Collection entries
---

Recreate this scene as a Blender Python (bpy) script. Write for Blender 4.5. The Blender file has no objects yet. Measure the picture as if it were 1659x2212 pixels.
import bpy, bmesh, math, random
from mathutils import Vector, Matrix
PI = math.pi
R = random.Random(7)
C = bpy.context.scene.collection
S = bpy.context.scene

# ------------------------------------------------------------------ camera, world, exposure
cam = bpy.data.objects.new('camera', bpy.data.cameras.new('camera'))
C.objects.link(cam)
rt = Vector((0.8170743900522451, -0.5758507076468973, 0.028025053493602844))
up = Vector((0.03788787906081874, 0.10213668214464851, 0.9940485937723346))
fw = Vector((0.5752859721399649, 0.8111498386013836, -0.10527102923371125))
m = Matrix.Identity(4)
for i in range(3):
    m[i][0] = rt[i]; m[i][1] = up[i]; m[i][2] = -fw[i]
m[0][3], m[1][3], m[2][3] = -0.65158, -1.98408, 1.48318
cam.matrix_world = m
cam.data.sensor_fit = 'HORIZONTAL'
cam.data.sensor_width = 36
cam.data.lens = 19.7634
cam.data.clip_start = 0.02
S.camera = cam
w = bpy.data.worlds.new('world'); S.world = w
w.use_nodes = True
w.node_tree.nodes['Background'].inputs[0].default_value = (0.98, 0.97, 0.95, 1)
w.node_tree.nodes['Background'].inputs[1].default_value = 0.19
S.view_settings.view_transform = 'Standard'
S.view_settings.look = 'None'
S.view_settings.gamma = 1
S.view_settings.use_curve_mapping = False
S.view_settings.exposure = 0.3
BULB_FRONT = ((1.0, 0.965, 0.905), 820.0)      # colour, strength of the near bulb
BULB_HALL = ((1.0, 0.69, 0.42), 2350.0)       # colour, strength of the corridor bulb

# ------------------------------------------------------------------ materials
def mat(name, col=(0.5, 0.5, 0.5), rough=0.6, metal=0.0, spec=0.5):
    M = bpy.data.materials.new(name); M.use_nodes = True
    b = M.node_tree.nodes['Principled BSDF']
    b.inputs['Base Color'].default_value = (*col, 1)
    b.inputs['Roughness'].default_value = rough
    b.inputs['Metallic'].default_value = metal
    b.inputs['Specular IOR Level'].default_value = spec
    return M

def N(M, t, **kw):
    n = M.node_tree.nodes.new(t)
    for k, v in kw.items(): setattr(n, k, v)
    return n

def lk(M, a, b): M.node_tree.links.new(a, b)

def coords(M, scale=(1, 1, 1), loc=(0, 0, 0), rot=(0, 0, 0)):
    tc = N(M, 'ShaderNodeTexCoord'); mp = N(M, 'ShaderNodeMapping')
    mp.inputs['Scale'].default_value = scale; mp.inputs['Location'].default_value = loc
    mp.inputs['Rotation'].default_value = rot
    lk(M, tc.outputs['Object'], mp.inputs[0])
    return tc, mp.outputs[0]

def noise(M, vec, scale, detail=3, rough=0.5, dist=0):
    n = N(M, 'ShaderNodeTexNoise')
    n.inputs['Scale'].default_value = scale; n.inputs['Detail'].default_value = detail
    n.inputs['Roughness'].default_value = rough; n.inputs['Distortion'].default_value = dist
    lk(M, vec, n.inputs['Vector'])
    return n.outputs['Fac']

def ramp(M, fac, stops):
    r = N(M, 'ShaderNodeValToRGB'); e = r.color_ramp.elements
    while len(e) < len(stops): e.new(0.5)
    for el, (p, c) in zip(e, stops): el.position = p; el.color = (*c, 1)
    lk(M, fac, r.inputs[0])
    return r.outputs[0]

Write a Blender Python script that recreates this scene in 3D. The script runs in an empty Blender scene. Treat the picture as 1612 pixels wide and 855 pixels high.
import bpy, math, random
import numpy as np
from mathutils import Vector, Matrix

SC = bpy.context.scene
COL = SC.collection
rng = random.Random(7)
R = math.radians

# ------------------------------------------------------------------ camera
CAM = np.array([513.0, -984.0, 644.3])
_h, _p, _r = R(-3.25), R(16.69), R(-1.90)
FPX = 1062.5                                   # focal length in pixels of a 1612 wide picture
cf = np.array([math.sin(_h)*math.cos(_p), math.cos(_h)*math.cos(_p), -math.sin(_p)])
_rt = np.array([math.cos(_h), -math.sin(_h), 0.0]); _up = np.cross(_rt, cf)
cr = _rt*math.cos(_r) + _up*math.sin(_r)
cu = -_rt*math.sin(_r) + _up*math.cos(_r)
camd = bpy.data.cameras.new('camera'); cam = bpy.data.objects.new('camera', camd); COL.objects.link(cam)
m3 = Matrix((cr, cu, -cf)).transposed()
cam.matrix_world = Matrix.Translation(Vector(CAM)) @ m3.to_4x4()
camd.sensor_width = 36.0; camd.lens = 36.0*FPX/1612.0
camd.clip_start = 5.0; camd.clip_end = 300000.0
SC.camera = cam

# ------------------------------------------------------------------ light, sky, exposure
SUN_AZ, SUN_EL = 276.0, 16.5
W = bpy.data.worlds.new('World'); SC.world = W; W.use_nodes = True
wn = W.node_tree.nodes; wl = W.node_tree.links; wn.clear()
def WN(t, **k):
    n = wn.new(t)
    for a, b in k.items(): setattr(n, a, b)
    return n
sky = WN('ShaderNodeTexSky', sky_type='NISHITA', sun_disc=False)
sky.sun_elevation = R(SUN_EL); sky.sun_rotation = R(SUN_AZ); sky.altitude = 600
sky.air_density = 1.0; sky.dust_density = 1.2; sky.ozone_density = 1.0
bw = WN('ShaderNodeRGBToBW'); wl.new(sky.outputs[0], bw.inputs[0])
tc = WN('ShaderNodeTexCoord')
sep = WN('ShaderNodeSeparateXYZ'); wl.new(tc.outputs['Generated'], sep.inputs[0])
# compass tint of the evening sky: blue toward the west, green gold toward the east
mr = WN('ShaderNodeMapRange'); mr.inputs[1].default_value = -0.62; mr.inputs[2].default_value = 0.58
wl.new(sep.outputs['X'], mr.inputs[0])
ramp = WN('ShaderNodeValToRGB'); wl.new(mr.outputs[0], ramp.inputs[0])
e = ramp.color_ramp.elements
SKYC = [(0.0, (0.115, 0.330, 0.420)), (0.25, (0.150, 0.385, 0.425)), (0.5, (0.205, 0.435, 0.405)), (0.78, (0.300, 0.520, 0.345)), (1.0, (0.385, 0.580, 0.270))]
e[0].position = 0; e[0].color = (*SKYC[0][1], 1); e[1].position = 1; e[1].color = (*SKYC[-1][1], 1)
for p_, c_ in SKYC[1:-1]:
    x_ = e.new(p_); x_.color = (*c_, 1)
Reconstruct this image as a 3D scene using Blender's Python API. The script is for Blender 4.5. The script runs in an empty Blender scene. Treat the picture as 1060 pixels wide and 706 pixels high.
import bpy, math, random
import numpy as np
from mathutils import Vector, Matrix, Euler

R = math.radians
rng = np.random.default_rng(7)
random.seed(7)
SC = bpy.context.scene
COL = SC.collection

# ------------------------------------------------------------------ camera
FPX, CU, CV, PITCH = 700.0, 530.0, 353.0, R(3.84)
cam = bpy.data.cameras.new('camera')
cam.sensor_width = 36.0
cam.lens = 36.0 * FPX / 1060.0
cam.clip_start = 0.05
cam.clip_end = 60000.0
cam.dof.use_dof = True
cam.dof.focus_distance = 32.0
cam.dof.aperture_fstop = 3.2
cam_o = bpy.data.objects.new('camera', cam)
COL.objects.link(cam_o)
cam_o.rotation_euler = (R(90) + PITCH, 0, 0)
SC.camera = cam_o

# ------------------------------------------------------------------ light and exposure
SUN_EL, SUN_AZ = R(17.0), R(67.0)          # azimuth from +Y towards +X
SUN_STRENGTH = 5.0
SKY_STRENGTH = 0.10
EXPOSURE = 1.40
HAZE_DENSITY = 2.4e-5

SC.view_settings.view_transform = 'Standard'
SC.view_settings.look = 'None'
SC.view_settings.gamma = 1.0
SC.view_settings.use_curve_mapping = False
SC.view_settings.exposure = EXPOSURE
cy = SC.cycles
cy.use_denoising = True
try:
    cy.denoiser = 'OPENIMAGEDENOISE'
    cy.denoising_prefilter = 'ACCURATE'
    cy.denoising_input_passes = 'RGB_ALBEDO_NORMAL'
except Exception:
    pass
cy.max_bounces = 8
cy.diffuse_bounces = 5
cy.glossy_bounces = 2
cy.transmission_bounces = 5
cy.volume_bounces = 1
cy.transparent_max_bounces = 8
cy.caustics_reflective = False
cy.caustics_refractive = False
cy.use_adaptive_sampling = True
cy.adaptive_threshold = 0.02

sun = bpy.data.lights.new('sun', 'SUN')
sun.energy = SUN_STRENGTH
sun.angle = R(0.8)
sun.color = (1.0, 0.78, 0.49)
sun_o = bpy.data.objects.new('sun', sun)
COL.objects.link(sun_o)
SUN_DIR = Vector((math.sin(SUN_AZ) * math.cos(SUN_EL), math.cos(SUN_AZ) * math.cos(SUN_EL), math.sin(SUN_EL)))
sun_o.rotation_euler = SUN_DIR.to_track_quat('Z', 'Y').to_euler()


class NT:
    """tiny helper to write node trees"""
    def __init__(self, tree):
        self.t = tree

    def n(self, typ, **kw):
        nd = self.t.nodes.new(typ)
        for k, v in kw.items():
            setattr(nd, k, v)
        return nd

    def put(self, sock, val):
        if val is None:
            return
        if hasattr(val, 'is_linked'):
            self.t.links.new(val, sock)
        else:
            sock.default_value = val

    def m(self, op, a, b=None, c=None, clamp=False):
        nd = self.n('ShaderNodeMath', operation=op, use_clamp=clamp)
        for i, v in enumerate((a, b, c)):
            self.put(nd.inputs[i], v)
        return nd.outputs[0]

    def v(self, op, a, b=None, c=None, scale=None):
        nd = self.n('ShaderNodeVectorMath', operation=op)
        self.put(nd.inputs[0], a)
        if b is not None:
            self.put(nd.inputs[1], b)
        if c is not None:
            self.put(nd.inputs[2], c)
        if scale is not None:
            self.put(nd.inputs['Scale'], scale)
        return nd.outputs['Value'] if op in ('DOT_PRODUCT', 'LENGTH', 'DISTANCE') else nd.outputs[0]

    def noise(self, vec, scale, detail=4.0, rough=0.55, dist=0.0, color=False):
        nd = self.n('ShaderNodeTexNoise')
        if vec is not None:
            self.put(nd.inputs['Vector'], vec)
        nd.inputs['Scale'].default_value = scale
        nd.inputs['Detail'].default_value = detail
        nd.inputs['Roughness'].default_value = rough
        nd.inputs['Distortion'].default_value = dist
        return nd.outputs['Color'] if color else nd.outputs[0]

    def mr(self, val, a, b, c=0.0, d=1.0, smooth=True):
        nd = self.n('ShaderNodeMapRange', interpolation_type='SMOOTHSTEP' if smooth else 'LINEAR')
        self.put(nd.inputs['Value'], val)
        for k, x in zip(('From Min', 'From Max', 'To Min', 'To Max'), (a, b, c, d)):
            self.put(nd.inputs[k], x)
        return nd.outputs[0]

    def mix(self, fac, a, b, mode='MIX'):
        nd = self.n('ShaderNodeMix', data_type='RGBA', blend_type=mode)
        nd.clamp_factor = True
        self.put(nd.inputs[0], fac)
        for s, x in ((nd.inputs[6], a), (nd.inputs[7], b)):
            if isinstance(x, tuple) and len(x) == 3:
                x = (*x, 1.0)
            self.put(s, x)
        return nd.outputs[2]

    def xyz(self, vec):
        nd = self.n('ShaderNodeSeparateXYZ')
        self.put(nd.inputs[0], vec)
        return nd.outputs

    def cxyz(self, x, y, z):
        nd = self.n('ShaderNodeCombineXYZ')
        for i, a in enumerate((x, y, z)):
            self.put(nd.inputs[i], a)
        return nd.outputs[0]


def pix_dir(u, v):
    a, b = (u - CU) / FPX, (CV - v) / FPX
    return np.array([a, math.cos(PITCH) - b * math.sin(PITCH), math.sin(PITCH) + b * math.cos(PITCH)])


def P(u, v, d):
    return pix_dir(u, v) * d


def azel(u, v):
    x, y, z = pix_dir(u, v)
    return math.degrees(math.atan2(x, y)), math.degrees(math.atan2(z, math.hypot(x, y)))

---

• [WRITTEN TASK]
Starting at the line that contains "Reconstruct this image" and stopping at the line that contains "from mathutils import Vector, Matrix, Euler", transcribe the lines exactly; both boundary lines are to be included.

• [RESPONSE FOR THIS EXERCISE]
Reconstruct this image as a 3D scene using Blender's Python API. The script is for Blender 4.5. The script runs in an empty Blender scene. Treat the picture as 1060 pixels wide and 706 pixels high.
import bpy, math, random
import numpy as np
from mathutils import Vector, Matrix, Euler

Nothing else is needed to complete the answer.